Although Britehouse Digital (then 3fifteen) used a conventional waterfall method for the Internet and intranet streams, time spent upfront with users to understand their needs reduced development time to three weeks."

Part of the document management project entailed building a reporting solution that replaced Excel workbooks with a custom-built app hosted in SharePoint. This enabled the creation of employee balanced scorecards that incorporate an internal perspective based on employee learning and growth, a financial perspective, and a customer or stakeholder perspective. The app sources data from a range of systems such as SAP and fault reporting, and meter reading quality control solutions integrates with systems such as SAP Financials and HR, and kicks off a workflow of approvals and authorisations.

The second stream of the project focused on giving the Web site a complete facelift, providing users with intuitive facilities for changing content on the Web site and automating workflows for document approval. Users can access the Web site from any device without having to be connected to City Power's network.

In the third stream, in addition to its involvement on the technical side of the project, Britehouse Enterprise Development partner, Purple-Blue Technologies, rolled out change management and user training programmes.

Purple-Blue CEO, Vincent Williams, says the change management process focused on reassuring users that the operational changes being introduced by the project would benefit them directly. "Making users aware that the new system would be intuitively easy to use and relieve them of routine slog would encourage them to use the system to best effect and, therefore, become direct contributors to the improvement in City Power's service to customers."

For the integration and reporting component of the overall project, Britehouse opted for an agile approach.
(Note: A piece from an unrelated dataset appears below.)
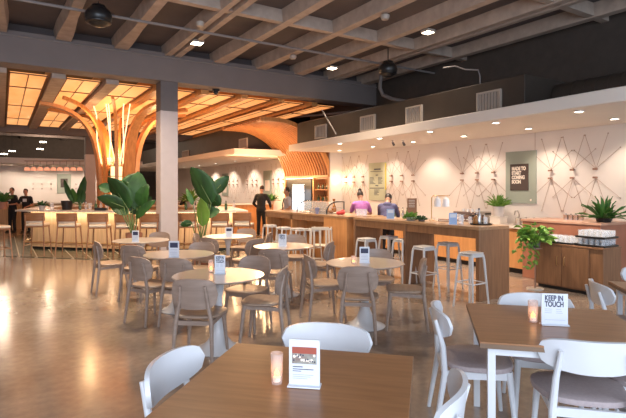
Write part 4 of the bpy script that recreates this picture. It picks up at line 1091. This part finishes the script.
# =====================================================================  CEILING FIXTURES
def speaker(px, py, d, rpx, label):
    q = D(px, py, d); r = rpx*d/F; c = thing('ceiling_speaker', label, 'speaker', q, 0)
    top = (4.68-q.z)
    MB().ell((0,0,0), (r,r,r*.82), 20, 12).build('globe', 'black', c)
    MB().lathe([(r*.55,-r*.62),(r*.9,-r*.5),(r*.93,-r*.42),(r*.5,-r*.5)]).build('lower_ring', 'black', c)
    MB().lathe([(.001,r*.9),(r*.5,r*.85),(r*.7,r*.4),(.001,r*.4)]).build('collar', 'black', c)
    MB().tube([(0,0,r*.5),(0,0,max(top,r))], .012, 6).build('drop_rod', 'black', c)
speaker(98.5, 16.5, 8.0, 13, 'round black ceiling speaker hanging at the upper left')
speaker(388, 69.5, 10.6, 9.5, 'round black ceiling speaker hanging near the end of the big beam')
def squarelamp(px, py, label, e=60, s=.10):
    z = 4.66; d = (z-EYE)*F/(HY-py); q = L(px, d, z)
    c = thing('ceiling_lamp', label, 'lamp', q, 0, 'small lit lamps on the joists')
    MB().box(-s-.02,s+.02,-s-.02,s+.02,-.01,.04).build('housing', 'grille', c, .005); MB().box(-s,s,-s,s,-.018,-.01).build('lens', 'lampon', c)
    if e: spot(q-Vector((0,0,.04)), e, (1,.80,.6), 120, .8, q-Vector((0,0,3)), .1)
squarelamp(197, 43, 'small lit square lamp on the double joist at the upper left', 70)
squarelamp(332, 68, 'small lit lamp beside the double joist near the beam', 70, .09)
squarelamp(428, 32, 'small lit square lamp at the upper right', 60, .08)
for i, (px, py) in enumerate(((385,17),(293,57),(200,24))):
    d = 3.0*F/(HY-py); q = L(px, d, 4.62); c = thing('smoke_detector', ['unlit pale round detector at the top right of centre','unlit round detector on the joist left of the round lamp','small pale sprinkler head at the upper left'][i], 'detector', q, 0)
    MB().lathe([(.001,-.05),(.06,-.045),(.08,0),(.08,.03),(.001,.06)], n=18).build('housing', 'grille', c)
q = D(227, 98.5, 11.6); q.z = 4.10
c = thing('security_camera', 'small black camera under the big beam right of the column', 'camera', (q.x, 11.6, 4.10), 0); MB().lathe([(.001,0),(.09,0),(.09,-.05),(.001,-.05)]).build('mount', 'black', c); MB().ell((0,0,-.07),(.065,.065,.06)).build('dome', 'black', c)
# far ceiling lamps
for i, (px, py) in enumerate(((4,154),(6,158),(40,149),(43,142),(12,151))):
    q = D(px, py, 24.2); c = thing('far_ceiling_lamp', f'tiny distant hall lamp seen under the second beam, {ordn[i]} of five', 'lamp', q, 0, 'tiny distant hall lamps'); MB().box(-.14,.14,-.08,.08,-.02,.02).build('lens', 'lampon', c); MB().box(-.16,.16,-.1,.1,.02,.05).build('housing', 'black', c); MB().tube([(0,0,.05),(0,0,4.7-q.z)], .01, 5).build('drop_rod', 'black', c)
# ceiling clutter by beam end
o = MB().tube([tuple(D(322,110,13.2)), tuple(D(336,134,12.0))], .02, 6).build('brace', 'pipe'); tag(o, 'thin slanting steel brace above the canopy tip', 'brace')
for i, (a, b) in enumerate(((D(300,124,15.5), D(372,108,14)), (D(295,117,17), D(350,112,15)))):
    o = MB().tube([tuple(a), tuple(b)], .035, 8).build('service_pipe', 'pipe'); tag(o, ['lower','upper'][i]+' grey service pipe in the dark gap beyond the big beam', 'pipe')

# =====================================================================  LIGHT
w = bpy.data.worlds.new('World'); bpy.context.scene.world = w; w.use_nodes = True
bg = w.node_tree.nodes['Background']; bg.inputs[0].default_value = (.72,.84,1,1); bg.inputs[1].default_value = .8
area((-1.5, -2.6, 2.2), 190, 7, 3.0, (.74,.84,1), (radians(90-12), 0, radians(0)))
# wide warm spots added above the seating, without lamp fixtures
for (x, y, e) in ((2.2,6.9,55),(5,8.3,60),(1.5,10.0,80)):
    spot((x,y,4.6), e*4.6, (1,.78,.55), 130, .9, (x,y,0), .25)

for q in ((2,30,4.0),(0,26.6,4.3),(4.5,31,4.2)): point(q, 55, (1,.75,.55), .2)  # unseen point lights added to lift the black far hall
point((6.9,13.8,2.6), 45, (1,.6,.3), .2)  # orange fill added to brighten the slatted wave, no lamp behind it

sc = bpy.context.scene
cam = bpy.data.cameras.new('camera'); co = bpy.data.objects.new('camera', cam); C.objects.link(co)
co.location = (0, 0, EYE); co.rotation_euler = (pi/2, 0, -TH)
cam.sensor_width = 36; cam.lens = F/626*36; cam.shift_y = -(209-HY)/626; cam.clip_end = 200; cam.clip_start = .05
sc.camera = co
sc.view_settings.view_transform = 'Standard'; sc.view_settings.look = 'None'; sc.view_settings.exposure = 1.28; sc.view_settings.gamma = 1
"Beyond knowing that there were terabytes of data residing in existing documents, it was very difficult to define the scope of the project," Britehouse's Donovan Lacey says. "In order to commit to an approach and a related cost, we recommended delivering a working piece of the solution every two weeks for a period of 16 weeks. To achieve this, we workshopped with users for two weeks upfront, before development kicked off.

"Although the client was initially a little sceptical, delivery of our first two-week element convinced everyone that the agile approach is the simplest, most cost-effective, least error prone, most user involving way to work through and resolve unknowns in a project."

Mochela feels that every public sector organisation needs the kind of capability City Power now has. "Empowerment of employees through relevant access to information and the means to collaborate for greater effectiveness is one of the most compelling answers to the service delivery question."